[Entries with scene source code]
%%

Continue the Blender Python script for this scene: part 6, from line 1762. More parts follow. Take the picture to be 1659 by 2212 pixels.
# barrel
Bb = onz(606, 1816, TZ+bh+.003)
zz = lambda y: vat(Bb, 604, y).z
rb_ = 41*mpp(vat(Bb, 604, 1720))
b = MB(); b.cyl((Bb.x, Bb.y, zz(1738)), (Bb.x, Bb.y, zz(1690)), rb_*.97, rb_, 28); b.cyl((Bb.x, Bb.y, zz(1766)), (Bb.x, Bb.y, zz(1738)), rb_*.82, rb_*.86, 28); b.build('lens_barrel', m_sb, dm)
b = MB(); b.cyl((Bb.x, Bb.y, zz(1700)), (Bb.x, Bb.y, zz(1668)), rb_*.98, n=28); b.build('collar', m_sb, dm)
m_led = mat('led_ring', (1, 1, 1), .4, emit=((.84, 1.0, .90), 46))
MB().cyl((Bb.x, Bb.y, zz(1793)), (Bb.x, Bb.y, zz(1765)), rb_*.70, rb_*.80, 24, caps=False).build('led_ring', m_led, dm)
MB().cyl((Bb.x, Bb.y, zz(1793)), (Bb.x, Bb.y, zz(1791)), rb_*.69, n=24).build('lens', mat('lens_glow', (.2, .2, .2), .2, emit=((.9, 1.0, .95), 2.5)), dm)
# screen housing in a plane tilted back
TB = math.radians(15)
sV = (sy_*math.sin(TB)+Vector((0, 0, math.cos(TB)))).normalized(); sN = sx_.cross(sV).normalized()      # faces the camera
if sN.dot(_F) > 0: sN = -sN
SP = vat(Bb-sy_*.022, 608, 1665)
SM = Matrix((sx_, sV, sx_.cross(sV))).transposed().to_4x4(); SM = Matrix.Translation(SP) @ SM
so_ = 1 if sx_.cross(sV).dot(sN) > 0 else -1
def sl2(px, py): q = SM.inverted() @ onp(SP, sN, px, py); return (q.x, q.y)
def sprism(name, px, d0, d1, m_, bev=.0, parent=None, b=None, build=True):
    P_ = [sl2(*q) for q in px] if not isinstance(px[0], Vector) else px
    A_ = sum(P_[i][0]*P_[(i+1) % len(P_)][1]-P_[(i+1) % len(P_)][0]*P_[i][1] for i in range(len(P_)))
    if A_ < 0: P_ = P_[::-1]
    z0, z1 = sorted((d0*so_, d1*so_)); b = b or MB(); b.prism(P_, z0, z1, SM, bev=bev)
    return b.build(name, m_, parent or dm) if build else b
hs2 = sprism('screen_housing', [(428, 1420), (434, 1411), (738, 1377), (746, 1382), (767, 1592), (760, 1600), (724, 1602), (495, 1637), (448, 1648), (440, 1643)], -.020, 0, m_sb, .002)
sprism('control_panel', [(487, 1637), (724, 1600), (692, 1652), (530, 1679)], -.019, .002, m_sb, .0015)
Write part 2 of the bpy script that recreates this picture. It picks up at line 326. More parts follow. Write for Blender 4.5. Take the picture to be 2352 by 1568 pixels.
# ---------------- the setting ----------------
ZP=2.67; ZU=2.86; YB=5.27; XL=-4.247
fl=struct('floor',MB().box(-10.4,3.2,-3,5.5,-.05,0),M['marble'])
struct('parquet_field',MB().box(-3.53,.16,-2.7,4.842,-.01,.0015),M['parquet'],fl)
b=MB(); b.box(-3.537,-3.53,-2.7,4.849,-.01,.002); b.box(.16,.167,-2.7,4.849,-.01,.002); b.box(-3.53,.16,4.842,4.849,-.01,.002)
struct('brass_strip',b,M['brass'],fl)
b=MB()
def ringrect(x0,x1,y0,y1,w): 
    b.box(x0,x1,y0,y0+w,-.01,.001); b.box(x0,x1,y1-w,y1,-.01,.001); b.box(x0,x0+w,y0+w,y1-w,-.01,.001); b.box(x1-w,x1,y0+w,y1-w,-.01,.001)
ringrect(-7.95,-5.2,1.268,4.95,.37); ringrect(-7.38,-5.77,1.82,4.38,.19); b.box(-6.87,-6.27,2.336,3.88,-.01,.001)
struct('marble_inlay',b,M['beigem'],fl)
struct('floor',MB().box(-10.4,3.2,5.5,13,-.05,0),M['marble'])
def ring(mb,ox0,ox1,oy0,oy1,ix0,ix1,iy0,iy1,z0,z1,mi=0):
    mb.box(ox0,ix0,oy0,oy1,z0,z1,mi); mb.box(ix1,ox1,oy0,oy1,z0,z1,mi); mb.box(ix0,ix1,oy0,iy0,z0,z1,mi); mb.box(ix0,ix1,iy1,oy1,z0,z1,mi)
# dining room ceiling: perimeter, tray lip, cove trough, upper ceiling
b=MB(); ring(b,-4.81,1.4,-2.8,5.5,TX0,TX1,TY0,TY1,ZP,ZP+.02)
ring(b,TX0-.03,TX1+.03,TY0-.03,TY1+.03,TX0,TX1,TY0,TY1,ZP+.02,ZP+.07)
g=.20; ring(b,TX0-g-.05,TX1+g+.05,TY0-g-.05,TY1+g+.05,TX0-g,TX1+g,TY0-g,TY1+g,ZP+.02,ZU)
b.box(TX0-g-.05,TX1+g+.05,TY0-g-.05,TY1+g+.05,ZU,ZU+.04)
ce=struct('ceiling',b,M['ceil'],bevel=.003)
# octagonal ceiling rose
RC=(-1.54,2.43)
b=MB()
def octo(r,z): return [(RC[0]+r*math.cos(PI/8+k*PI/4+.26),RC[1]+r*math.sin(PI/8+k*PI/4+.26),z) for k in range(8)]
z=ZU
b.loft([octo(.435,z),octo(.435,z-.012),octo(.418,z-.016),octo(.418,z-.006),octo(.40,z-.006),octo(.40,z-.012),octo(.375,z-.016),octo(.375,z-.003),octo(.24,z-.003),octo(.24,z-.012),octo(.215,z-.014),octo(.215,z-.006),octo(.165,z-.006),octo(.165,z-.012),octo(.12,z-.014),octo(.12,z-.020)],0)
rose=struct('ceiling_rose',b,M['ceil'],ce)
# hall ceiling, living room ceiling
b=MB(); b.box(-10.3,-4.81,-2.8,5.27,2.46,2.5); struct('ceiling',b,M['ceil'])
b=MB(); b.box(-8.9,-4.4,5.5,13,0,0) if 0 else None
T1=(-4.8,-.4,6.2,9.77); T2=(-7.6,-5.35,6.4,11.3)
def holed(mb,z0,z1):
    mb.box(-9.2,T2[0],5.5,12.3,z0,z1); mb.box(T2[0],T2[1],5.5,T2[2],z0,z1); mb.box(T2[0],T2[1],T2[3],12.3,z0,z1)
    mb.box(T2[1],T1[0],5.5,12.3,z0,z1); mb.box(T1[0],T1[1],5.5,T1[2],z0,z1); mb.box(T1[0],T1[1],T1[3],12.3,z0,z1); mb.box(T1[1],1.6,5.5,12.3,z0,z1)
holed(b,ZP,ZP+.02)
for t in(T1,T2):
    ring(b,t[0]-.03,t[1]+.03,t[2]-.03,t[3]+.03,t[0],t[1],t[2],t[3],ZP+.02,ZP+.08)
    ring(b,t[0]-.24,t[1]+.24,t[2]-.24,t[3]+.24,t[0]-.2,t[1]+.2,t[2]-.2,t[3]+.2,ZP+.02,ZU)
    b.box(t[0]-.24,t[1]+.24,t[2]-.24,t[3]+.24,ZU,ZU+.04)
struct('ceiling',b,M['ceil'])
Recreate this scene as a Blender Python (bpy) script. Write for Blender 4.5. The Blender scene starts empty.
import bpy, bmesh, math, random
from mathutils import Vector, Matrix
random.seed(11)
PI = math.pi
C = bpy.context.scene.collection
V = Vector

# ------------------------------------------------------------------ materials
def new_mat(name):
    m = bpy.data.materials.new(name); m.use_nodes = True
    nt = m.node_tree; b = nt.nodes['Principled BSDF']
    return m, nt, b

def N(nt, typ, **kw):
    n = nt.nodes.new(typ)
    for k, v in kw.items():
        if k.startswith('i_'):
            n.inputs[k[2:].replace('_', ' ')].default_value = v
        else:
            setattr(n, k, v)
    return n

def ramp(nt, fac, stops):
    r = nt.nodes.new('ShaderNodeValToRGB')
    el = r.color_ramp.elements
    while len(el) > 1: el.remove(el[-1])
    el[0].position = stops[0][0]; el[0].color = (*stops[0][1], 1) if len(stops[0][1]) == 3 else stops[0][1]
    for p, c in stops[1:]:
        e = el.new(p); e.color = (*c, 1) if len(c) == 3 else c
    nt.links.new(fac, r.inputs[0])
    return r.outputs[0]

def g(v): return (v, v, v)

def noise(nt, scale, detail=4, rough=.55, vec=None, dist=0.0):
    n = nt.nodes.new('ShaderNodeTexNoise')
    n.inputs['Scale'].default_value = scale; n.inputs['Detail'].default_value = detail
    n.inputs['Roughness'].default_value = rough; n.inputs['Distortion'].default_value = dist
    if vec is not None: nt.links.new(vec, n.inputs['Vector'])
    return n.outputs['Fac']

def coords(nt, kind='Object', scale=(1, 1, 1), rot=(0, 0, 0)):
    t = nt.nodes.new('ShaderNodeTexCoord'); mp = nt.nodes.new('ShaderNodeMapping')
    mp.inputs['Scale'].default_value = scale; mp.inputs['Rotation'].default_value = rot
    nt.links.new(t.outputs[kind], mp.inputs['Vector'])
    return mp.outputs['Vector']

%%

**To do:** Quote the listing word for word from its first line through the line in which "-.019, .002, m_sb, .0015)" appears.

**Result of the exercise:**
Continue the Blender Python script for this scene: part 6, from line 1762. More parts follow. Take the picture to be 1659 by 2212 pixels.
# barrel
Bb = onz(606, 1816, TZ+bh+.003)
zz = lambda y: vat(Bb, 604, y).z
rb_ = 41*mpp(vat(Bb, 604, 1720))
b = MB(); b.cyl((Bb.x, Bb.y, zz(1738)), (Bb.x, Bb.y, zz(1690)), rb_*.97, rb_, 28); b.cyl((Bb.x, Bb.y, zz(1766)), (Bb.x, Bb.y, zz(1738)), rb_*.82, rb_*.86, 28); b.build('lens_barrel', m_sb, dm)
b = MB(); b.cyl((Bb.x, Bb.y, zz(1700)), (Bb.x, Bb.y, zz(1668)), rb_*.98, n=28); b.build('collar', m_sb, dm)
m_led = mat('led_ring', (1, 1, 1), .4, emit=((.84, 1.0, .90), 46))
MB().cyl((Bb.x, Bb.y, zz(1793)), (Bb.x, Bb.y, zz(1765)), rb_*.70, rb_*.80, 24, caps=False).build('led_ring', m_led, dm)
MB().cyl((Bb.x, Bb.y, zz(1793)), (Bb.x, Bb.y, zz(1791)), rb_*.69, n=24).build('lens', mat('lens_glow', (.2, .2, .2), .2, emit=((.9, 1.0, .95), 2.5)), dm)
# screen housing in a plane tilted back
TB = math.radians(15)
sV = (sy_*math.sin(TB)+Vector((0, 0, math.cos(TB)))).normalized(); sN = sx_.cross(sV).normalized()      # faces the camera
if sN.dot(_F) > 0: sN = -sN
SP = vat(Bb-sy_*.022, 608, 1665)
SM = Matrix((sx_, sV, sx_.cross(sV))).transposed().to_4x4(); SM = Matrix.Translation(SP) @ SM
so_ = 1 if sx_.cross(sV).dot(sN) > 0 else -1
def sl2(px, py): q = SM.inverted() @ onp(SP, sN, px, py); return (q.x, q.y)
def sprism(name, px, d0, d1, m_, bev=.0, parent=None, b=None, build=True):
    P_ = [sl2(*q) for q in px] if not isinstance(px[0], Vector) else px
    A_ = sum(P_[i][0]*P_[(i+1) % len(P_)][1]-P_[(i+1) % len(P_)][0]*P_[i][1] for i in range(len(P_)))
    if A_ < 0: P_ = P_[::-1]
    z0, z1 = sorted((d0*so_, d1*so_)); b = b or MB(); b.prism(P_, z0, z1, SM, bev=bev)
    return b.build(name, m_, parent or dm) if build else b
hs2 = sprism('screen_housing', [(428, 1420), (434, 1411), (738, 1377), (746, 1382), (767, 1592), (760, 1600), (724, 1602), (495, 1637), (448, 1648), (440, 1643)], -.020, 0, m_sb, .002)
sprism('control_panel', [(487, 1637), (724, 1600), (692, 1652), (530, 1679)], -.019, .002, m_sb, .0015)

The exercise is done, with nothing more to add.